Nothing mattered more than that.
“Here’s what I know: He threw some touchdowns, he didn’t throw any interceptions and he used his legs to help us extend drives,” Johnson said. “So I was pleased with that.”
Williams steered out of a 9-for-17 lull in the first half, during which the Bears went from up three to down four, and finished 20-for-34 passing for 280 yards and three touchdowns for a 114.8 passer rating — his highest since Week 3 against the Cowboys. Those are the two worst defenses in the NFL.
He also caught two passes, one for a touchdown, for 22 yards and ran five times for 53.
All the Bears’ usual concerns were there — a bleeding defense, pre-snap confusion on offense, Williams’ unsteadiness, red-zone slippage — but Johnson dug deep into his library of trick plays, Williams sharpened up in the second half and the rushing attack overpowered the Bengals.

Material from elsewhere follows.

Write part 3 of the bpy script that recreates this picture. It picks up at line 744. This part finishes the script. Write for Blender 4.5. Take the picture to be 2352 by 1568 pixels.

The Bears needed every bit of that to get past the sputtering Bengals. This isn’t the franchise that typically wins a shootout.
The last time they allowed 35-plus and won was in 2008, and they’d never won while allowing 42 or more. It also was their highest point total since Mitch Trubisky’s six-touchdown game in a 48-10 win over the Buccaneers in 2018 and the 576 yards of offense was sixth-most in team history.